The experiment part of this study is considered to be a two-layer system. Since the performance of the granular aggregates base layer is much bigger than that of the underlying subgrade soil layer, a punching shear failure will exist in the granular aggregates layer followed by a general shear failure in the underlying soil layer. This kind of failure mode was primarily investigated by [13] for stronger soil overlying weaker soil. The cohesion and friction angle of the aggregate (base course) and the soft clay layer soil (subgrade) have been obtained from the experimental test as aggregate: Ct = 8.82 kPa (due to dust particles), Фt = 42°, and subgrade: Cb = 18 kPa, Фb = 19°. The adhesion, Ca, the punching shear coefficient, Ks, and the mobilized friction angle, \(\delta\), can be obtained by the graph given by Meyerhof and Hanna as 7.23 kPa, 5.2, and 30°, respectively.

5 Conclusions

The following major conclusions are drawn from the results presented from the in-box static plate load experimental tests carried out on several geosynthetic reinforced and unreinforced unpaved test sections.

  1. 1.

    For a single layer of reinforcement, the upper one-third position gave the maximum enhancements under static loading conditions.

  2. 2.

    Laying the geosynthetic reinforcement in double locations yielded the largest enhancement.
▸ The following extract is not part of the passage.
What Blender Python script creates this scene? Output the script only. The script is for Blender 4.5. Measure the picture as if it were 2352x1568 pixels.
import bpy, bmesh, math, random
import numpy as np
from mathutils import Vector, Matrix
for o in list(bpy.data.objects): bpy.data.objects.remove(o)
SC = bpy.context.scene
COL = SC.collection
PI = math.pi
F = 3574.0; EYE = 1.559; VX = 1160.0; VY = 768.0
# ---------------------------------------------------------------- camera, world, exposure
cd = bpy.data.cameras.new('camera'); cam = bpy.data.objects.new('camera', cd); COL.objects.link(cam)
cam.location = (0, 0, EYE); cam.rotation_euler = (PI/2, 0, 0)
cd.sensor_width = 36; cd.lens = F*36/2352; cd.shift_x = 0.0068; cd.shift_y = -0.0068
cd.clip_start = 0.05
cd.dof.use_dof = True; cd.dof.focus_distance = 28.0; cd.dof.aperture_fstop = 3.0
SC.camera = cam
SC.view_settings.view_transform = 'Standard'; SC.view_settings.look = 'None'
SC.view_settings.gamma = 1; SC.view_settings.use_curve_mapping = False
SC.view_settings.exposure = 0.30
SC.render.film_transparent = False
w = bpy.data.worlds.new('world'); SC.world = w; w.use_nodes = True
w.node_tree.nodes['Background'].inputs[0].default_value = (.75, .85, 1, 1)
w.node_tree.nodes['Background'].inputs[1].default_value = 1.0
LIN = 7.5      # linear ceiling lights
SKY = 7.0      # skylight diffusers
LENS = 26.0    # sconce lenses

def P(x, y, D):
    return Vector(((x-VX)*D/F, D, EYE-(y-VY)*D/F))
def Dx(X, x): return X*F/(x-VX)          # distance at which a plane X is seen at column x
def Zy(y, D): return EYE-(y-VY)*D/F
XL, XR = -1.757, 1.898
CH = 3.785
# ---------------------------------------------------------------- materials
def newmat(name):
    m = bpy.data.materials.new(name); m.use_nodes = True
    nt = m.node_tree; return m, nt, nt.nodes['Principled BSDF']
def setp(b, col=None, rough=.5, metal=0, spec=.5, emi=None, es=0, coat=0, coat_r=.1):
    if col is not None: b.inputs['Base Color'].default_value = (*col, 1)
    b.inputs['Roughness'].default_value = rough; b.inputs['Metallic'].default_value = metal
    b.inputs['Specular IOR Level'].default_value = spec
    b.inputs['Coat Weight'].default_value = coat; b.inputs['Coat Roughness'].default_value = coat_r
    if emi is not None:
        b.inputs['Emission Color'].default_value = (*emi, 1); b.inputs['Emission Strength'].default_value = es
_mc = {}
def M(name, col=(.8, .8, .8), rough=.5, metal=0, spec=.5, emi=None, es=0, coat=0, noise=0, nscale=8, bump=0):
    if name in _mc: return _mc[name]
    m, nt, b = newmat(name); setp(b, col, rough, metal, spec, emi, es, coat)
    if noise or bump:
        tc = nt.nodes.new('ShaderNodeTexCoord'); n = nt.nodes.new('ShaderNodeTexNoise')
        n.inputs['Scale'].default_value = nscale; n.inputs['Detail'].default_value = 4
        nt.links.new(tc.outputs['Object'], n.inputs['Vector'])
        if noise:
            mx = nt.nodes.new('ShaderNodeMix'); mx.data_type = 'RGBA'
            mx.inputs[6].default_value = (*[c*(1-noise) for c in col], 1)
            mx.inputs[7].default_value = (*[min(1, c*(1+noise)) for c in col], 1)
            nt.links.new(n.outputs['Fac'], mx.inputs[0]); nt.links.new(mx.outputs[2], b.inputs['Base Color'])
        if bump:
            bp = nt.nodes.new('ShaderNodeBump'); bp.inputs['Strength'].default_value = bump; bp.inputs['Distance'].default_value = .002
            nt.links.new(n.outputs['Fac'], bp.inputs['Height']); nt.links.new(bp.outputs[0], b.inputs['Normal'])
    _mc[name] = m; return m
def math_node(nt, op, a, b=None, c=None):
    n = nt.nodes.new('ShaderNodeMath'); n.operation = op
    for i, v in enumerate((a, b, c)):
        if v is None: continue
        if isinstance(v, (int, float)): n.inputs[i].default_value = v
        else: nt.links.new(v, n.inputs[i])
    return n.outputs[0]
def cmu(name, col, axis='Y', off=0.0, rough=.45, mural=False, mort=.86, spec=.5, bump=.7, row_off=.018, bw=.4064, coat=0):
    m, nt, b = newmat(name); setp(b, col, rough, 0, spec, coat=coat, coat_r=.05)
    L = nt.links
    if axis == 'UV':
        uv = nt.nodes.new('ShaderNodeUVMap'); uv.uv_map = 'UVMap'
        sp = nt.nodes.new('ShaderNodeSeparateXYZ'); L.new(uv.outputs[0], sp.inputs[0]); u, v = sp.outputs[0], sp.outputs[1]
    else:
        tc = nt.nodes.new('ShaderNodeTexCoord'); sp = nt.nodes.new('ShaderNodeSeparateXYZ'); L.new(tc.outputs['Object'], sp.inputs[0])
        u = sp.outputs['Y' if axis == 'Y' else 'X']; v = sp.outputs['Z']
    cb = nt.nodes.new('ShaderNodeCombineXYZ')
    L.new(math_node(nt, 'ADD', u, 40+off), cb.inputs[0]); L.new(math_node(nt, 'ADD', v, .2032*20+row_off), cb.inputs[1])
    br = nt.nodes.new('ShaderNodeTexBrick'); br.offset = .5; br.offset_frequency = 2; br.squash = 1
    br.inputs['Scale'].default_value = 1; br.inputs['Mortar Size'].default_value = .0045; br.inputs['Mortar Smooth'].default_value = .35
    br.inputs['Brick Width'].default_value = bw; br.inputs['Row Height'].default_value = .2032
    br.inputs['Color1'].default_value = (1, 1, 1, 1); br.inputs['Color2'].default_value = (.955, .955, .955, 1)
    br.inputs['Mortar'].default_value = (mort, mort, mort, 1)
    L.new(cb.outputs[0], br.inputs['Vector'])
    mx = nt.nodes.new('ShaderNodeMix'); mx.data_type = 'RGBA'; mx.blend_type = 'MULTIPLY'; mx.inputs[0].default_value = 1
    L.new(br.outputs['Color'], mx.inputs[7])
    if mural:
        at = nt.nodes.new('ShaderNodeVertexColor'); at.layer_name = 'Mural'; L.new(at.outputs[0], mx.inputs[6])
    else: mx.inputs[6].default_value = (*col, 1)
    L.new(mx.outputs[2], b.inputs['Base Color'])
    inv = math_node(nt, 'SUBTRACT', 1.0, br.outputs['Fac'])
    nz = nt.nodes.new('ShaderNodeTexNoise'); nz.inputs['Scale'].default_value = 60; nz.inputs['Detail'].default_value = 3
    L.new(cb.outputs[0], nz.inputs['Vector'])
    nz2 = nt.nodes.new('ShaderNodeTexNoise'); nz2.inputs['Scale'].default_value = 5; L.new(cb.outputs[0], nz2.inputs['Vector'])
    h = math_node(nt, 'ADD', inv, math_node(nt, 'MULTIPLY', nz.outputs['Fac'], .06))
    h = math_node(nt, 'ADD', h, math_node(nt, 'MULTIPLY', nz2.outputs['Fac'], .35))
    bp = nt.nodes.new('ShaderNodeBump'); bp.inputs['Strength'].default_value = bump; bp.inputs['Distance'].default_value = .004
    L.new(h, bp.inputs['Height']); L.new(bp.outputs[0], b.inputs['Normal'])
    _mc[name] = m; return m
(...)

However, double-layer reinforcement may become uneconomical in road construction.

  3. 3.

    The highest BCR value of about 1.53, with bi-axial geogrid, about 1.51 with geotextile, and about 1.42 with geonet were investigated when reinforced within the top one-third of the subgrade layer.

  4. 4.

    From the test result, the bearing Capacity of unpaved sections due to single reinforcements attained a rate of about 34.60% with bi-axial geogrid, about 29.81% with geonet, and about 32.50% with nonwoven geotextile.